Dados sus grandes recursos, EEUU podría haber amortiguado las consecuencias de ese golpe a su industria aumentando las inversiones en el sector social o la educación y formación, pero ello habría requerido, explica Tooze, una política creativa, a la que se ha opuesto tradicionalmente el Partido Republicano.

Ocurre además que Trump está dividido entre el deseo de presentarse como el héroe de la clase trabajadora abandonada por gobiernos anteriores, sobre todo los demócratas, y su interés por la evolución del índice Dow Jones de las treinta mayores empresas del país, y a éstas no las entusiasma especialmente el nacionalismo económico que propugna.

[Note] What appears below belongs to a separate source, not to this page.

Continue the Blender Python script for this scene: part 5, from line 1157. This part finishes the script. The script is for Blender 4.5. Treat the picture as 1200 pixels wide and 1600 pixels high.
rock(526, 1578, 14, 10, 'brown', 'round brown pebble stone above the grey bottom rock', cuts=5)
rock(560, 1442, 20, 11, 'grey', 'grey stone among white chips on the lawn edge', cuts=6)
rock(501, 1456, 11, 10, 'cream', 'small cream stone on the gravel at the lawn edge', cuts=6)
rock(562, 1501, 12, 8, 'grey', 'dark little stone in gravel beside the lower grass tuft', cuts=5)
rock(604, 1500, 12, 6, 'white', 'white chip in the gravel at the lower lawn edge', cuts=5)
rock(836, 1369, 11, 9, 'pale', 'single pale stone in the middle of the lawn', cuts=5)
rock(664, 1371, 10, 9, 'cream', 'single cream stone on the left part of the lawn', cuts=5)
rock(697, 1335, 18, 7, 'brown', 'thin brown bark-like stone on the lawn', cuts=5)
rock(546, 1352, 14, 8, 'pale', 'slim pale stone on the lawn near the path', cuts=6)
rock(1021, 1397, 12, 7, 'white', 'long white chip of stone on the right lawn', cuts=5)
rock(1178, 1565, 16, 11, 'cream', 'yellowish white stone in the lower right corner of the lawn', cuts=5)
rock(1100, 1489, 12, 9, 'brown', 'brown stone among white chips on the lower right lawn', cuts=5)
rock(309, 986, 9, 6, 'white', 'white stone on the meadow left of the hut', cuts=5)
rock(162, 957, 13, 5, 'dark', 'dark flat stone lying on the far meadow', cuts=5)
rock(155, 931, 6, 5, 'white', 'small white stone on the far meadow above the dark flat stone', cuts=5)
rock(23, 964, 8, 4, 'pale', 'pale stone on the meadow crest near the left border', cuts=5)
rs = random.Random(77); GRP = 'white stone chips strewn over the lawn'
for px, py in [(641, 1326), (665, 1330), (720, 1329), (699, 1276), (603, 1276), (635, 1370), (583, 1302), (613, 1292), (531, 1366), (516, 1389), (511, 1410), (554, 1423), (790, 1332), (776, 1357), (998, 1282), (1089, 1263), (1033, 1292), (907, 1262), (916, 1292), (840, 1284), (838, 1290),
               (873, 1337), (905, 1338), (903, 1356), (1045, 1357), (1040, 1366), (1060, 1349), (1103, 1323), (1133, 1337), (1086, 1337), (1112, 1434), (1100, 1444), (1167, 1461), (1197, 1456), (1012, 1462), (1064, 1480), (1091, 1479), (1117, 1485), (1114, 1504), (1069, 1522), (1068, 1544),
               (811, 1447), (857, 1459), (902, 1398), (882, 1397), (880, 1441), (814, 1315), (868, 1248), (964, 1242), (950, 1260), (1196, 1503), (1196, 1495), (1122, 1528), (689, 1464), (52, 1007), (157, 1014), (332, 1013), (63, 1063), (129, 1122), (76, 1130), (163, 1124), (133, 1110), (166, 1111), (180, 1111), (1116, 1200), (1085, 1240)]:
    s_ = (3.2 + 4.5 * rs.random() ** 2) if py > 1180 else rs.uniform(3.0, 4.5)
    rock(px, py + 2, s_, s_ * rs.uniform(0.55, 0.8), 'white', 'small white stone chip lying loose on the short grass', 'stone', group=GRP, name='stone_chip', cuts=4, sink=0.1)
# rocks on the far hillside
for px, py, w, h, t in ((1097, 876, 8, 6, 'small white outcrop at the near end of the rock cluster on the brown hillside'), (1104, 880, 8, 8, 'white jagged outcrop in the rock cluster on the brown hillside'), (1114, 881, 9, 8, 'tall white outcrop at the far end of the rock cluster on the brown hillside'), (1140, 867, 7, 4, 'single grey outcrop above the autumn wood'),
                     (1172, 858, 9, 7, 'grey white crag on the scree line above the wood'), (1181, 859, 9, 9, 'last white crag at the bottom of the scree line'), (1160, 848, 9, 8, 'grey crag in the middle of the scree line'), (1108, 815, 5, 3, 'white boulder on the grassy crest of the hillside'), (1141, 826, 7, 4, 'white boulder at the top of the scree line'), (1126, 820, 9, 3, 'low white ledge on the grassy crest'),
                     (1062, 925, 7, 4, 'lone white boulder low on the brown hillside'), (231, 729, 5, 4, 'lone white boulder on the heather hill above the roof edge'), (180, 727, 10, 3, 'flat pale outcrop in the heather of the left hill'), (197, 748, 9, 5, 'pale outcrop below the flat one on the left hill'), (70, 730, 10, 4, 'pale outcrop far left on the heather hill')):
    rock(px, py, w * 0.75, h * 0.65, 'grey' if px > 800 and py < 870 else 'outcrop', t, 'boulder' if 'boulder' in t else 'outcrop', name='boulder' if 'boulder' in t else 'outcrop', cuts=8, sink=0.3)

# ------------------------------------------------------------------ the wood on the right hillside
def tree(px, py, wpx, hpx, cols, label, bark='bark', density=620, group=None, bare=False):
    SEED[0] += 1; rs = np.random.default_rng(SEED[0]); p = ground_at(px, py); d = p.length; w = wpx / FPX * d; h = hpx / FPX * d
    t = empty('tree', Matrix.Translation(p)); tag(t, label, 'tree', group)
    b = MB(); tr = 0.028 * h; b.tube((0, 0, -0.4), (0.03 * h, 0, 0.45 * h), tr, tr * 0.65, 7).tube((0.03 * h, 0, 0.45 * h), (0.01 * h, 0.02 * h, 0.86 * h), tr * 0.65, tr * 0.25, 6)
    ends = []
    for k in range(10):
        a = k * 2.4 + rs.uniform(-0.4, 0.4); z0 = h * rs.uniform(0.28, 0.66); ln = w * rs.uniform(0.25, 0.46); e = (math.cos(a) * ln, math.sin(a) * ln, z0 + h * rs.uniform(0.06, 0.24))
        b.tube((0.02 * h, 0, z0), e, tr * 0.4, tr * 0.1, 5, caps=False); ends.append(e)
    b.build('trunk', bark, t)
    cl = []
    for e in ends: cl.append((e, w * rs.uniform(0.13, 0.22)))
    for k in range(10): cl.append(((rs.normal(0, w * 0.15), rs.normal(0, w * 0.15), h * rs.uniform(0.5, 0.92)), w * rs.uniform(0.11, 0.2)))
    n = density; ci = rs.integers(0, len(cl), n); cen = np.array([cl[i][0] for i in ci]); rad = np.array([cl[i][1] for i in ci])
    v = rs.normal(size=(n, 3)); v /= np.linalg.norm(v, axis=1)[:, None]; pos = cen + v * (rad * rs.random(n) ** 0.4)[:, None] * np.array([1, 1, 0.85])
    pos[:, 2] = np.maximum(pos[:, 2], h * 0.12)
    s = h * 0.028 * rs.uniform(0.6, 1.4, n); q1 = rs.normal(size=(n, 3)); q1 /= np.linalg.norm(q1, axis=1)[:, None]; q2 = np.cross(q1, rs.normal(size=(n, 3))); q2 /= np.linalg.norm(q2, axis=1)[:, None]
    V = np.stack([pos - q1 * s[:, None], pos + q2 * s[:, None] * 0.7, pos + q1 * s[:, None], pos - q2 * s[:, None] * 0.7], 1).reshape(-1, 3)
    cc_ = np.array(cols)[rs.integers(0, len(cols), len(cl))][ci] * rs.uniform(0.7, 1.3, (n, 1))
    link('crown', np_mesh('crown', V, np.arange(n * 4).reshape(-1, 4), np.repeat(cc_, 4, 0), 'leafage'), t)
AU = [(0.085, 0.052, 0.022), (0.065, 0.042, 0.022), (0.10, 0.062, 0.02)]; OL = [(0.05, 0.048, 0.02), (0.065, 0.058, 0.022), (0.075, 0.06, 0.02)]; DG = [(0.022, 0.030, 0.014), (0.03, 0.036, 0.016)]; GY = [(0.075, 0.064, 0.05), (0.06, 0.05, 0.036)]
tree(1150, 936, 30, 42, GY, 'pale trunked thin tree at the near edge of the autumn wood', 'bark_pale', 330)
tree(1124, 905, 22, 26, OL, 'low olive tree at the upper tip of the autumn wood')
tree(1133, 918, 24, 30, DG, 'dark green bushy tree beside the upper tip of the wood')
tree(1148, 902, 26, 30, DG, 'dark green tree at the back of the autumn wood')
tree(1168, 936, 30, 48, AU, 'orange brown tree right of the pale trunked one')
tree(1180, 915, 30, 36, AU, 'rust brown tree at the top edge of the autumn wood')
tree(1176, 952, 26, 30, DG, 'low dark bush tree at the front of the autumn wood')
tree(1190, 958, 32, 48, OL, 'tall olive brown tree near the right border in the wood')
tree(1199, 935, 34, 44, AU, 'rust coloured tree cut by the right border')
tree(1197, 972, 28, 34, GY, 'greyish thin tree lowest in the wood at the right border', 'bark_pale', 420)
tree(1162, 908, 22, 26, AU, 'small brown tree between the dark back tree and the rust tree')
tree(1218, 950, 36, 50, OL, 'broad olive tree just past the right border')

Todo ello se complica por el hecho de que el conflicto entre Estados Unidos y China no es exclusivamente comercial, sino que afecta directamente a cuestiones geoestratégica: la dominación unipolar ejercida por Washington tras el fin de la Guerra Fría permitía establecer, dice Tooze, una clara división entre política comercial y de seguridad.a se

El crecimiento económico impulsado por la globalización podía considerarse “inocente”. China se convertía así en socio de un sistema creado por Washington y en el peor de los casos, no podría causar grandes daños dada la abrumadora superioridad militar y económica estadounidense, pero esto ya no es así:.

Si buena parte de la elite estadounidense está hoy preocupada, no se debe a los eventuales desequilibrios comerciales, sino a la fuerza tecnológica y militar de un país dispuesto a disputarle a Washington esa hegemonía, lo que inclina la balanza estratégica en la dirección que aquélla considera equivocada.

(1) “EL COMBATE DEL SIGLO”. ARTÍCULO PUBLICADO CON EL TÍTULO DE “WHOSE CENTURY?” EN LA LONDON REVIEW OF BOOKS.